The estimated amounts payable under programming license agreements related to films that are not available for exhibition until some future date, including the rights to exhibit films that have been released theatrically under the Sony and Disney agreements, which had not been accrued as of March 31, 2016, were as follows: $103.1 million in 2016; $118.4 million in 2017; $98.4 million in 2018; $83.9 million in 2019; $65.3 million in 2020 and $110.3 million thereafter.

Starz is also obligated to pay fees for films that have not yet been released in theaters by Sony. Starz is unable to estimate the amounts to be paid under the Sony agreement for films that have not yet been released, however, such amounts are expected to be significant.

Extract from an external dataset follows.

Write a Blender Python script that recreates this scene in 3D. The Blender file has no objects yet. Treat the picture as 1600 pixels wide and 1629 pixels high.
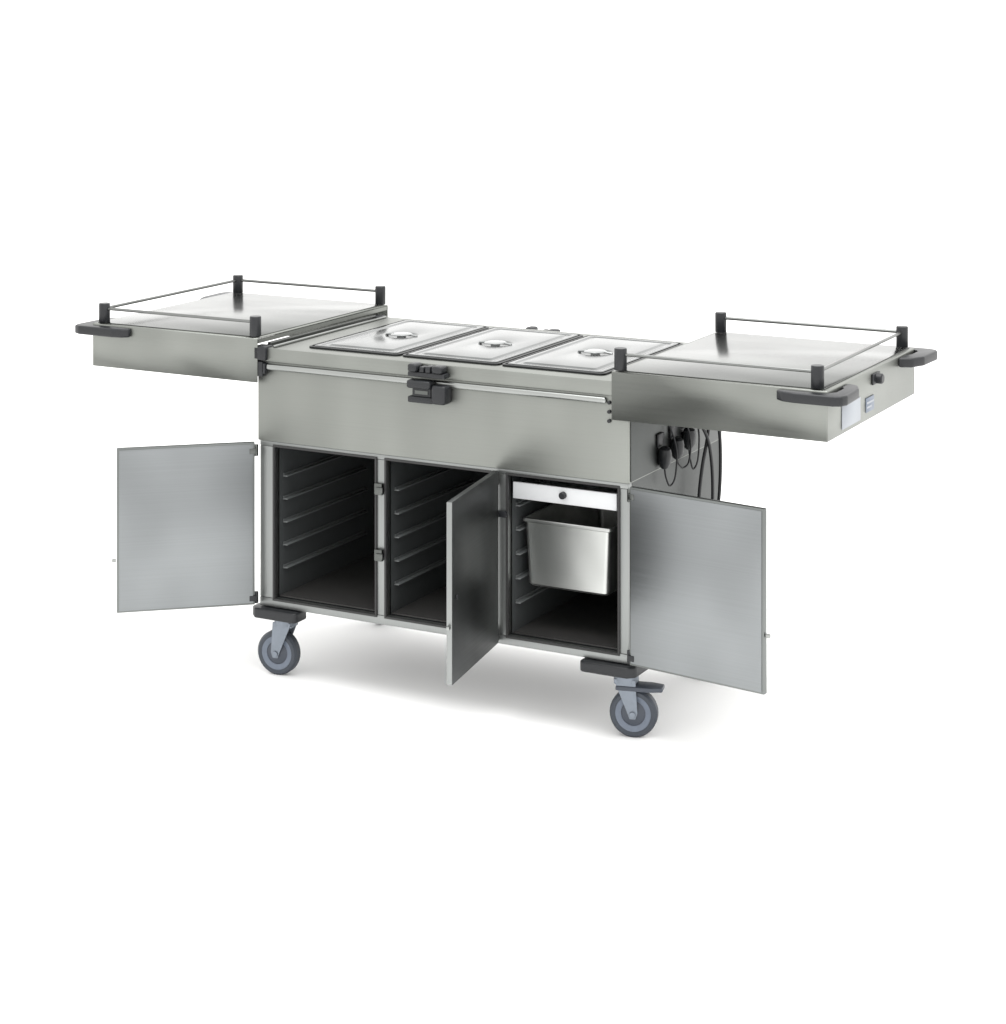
import bpy, bmesh, math, random
from mathutils import Vector, Matrix
random.seed(4)
S=bpy.context.scene; COL=S.collection
S.view_settings.view_transform='Standard'; S.view_settings.look='None'; S.view_settings.exposure=0
# ------------------------------------------------------------------ materials
def principled(name):
    m=bpy.data.materials.new(name); m.use_nodes=True
    return m,m.node_tree.nodes,m.node_tree.links,m.node_tree.nodes['Principled BSDF']
K=.84
def plain(name,col,rough=.5,metal=0,var=.12,scale=60,spec=.5,bump=.0,k=None):
    col=[c*(K if k is None else k) for c in col]
    m,N,L,b=principled(name)
    tc=N.new('ShaderNodeTexCoord'); n=N.new('ShaderNodeTexNoise'); n.inputs['Scale'].default_value=scale; n.inputs['Detail'].default_value=4
    L.new(tc.outputs['Object'],n.inputs['Vector'])
    r=N.new('ShaderNodeMix'); r.data_type='RGBA'
    r.inputs[6].default_value=(*[c*(1-var) for c in col],1); r.inputs[7].default_value=(*[min(1,c*(1+var)) for c in col],1)
    L.new(n.outputs['Fac'],r.inputs[0]); L.new(r.outputs[2],b.inputs['Base Color'])
    b.inputs['Roughness'].default_value=rough; b.inputs['Metallic'].default_value=metal
    b.inputs['Specular IOR Level'].default_value=spec
    if bump:
        bp=N.new('ShaderNodeBump'); bp.inputs['Strength'].default_value=bump; bp.inputs['Distance'].default_value=.001
        L.new(n.outputs['Fac'],bp.inputs['Height']); L.new(bp.outputs['Normal'],b.inputs['Normal'])
    return m
def steel(name,col,rough=.28,grain=(2,500,500),var=.03,cloud=.08,cs=(1.4,3,.5)):
    col=[c*K for c in col]
    m,N,L,b=principled(name)
    tc=N.new('ShaderNodeTexCoord')
    def noise(sc,det,s=1.0):
        mp=N.new('ShaderNodeMapping'); mp.inputs['Scale'].default_value=sc
        n=N.new('ShaderNodeTexNoise'); n.inputs['Scale'].default_value=s; n.inputs['Detail'].default_value=det
        L.new(tc.outputs['Object'],mp.inputs['Vector']); L.new(mp.outputs['Vector'],n.inputs['Vector']); return n
    f=noise(grain,1); c=noise(cs,1,2.2)
    def rng(n,lo,hi):
        r=N.new('ShaderNodeMapRange'); r.inputs['From Min'].default_value=.25; r.inputs['From Max'].default_value=.75
        r.interpolation_type='SMOOTHSTEP'
        r.inputs['To Min'].default_value=lo; r.inputs['To Max'].default_value=hi; L.new(n.outputs['Fac'],r.inputs['Value']); return r
    a=rng(f,1-var,1+var); d=rng(c,1-cloud,1+cloud)  # broad cloud noise paints soft reflection streaks into the base colour
    mu=N.new('ShaderNodeMath'); mu.operation='MULTIPLY'; L.new(a.outputs[0],mu.inputs[0]); L.new(d.outputs[0],mu.inputs[1])
    vm=N.new('ShaderNodeVectorMath'); vm.operation='SCALE'; vm.inputs[0].default_value=col; L.new(mu.outputs[0],vm.inputs['Scale'])
    L.new(vm.outputs[0],b.inputs['Base Color'])
    b.inputs['Metallic'].default_value=1
    rr=rng(f,rough*(1-2*var),rough*(1+2*var)); L.new(rr.outputs[0],b.inputs['Roughness'])
    return m
M={}
M['steel']=steel('brushed_steel',(.246,.255,.238),.46,cloud=.10,cs=(2.0,2,.4))
M['top']=steel('polished_steel',(.125,.131,.125),.22,cloud=.32,cs=(1.2,2.2,1))
M['frame']=steel('satin_steel',(.27,.28,.275),.42,grain=(300,300,4))
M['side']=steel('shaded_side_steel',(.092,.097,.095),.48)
M['lid']=steel('pressed_steel',(.100,.108,.107),.20,grain=(2,300,300),var=.01,cloud=.28,cs=(3,2,1))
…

Total amortization of program rights was $138.5 million and $136.9 million for the three months ended March 31, 2016 and 2015, respectively. These amounts are included in programming costs in the accompanying condensed consolidated statements of operations.

Legal Proceedings

On October 29, 2015, Keno Thomas, a former Starz Entertainment employee, filed a complaint in Los Angeles County Superior Court against Starz, Starz, LLC, Starz Entertainment (collectively, “Starz Parties”) and Liberty Media, and certain individual defendants. The plaintiff alleges that the Starz Parties and certain of the other defendants engaged in retaliation, wrongful termination of employment, failure to prevent retaliation and intentional infliction of emotional distress, all in connection with the plaintiff’s employment with Starz Entertainment. The plaintiff seeks compensatory, emotional distress and punitive damages, interest and an award of reasonable attorneys’ fees. On November 30, 2015, defendants removed this case to the United States District Court for the Central District of California. In February 2016, the parties stipulated to dismiss Starz and Starz, LLC without prejudice and to dismiss Liberty Media with prejudice. On February 29, 2016, the District Court dismissed one of the individual defendants without prejudice, dismissed certain claims for retaliation and for intentional infliction of emotional distress without prejudice and struck certain other allegations in the complaint, permitting the plaintiff to file an amended complaint with respect to the claims dismissed without prejudice. The plaintiff filed an amended complaint on March 30, 2016 with modified allegations of retaliation and intentional infliction of emotional distress. On April 13, 2016, the defendants moved to dismiss various causes of action in the amended complaint. Starz believes that it has substantial defenses to the claims asserted in the foregoing action, is defending the action vigorously, and does not believe that the resolution of the action will have a material adverse effect on its business, financial condition or results of operations.

On November 9, 2015, a purported class action was commenced in the U.S. District Court for the Central District of California by Pierre Bolduc, against Starz and certain individual defendants. The plaintiff purports to represent a class of persons who purchased shares of Starz common stock between August 1, 2014 and October 29, 2015. Citing allegations in the lawsuit filed by Keno Thomas, described above, the plaintiff alleges that the defendants violated applicable federal securities laws by making materially false and misleading statements and failing to disclose that: (a) Starz lacked adequate internal controls; (b) Starz’s contract with a certain Distributor was a result of illicit business practices; and (c) as a result, Starz’s public statements were materially false and misleading and lacked a reasonable basis. The complaint alleges that the price of shares of Starz’s common stock fell as a result of the Keno Thomas lawsuit. The plaintiff seeks damages, interest, reasonable attorneys’ fees and costs. On February 11, 2016, the District Court entered an Order appointing Lucille Theroux as Lead Plaintiff and Approving Glancy Prongay & Murray LLP, as Counsel, and thereafter the Court formally changed the case name to Theroux v. Starz, et al. On March 28, 2016, pursuant to the parties’ stipulation, the District Court dismissed this action without prejudice.
In the normal course of business, Starz is subject to other lawsuits and other claims, including claims of alleged infringement of the trademarks, patents, copyrights and other intellectual property rights of third parties. While it is not possible to predict the outcome of these other matters, it is the opinion of management, based upon consultation with legal counsel, that the ultimate disposition of known proceedings will not have a material adverse impact on Starz’s business, financial condition or results of operations.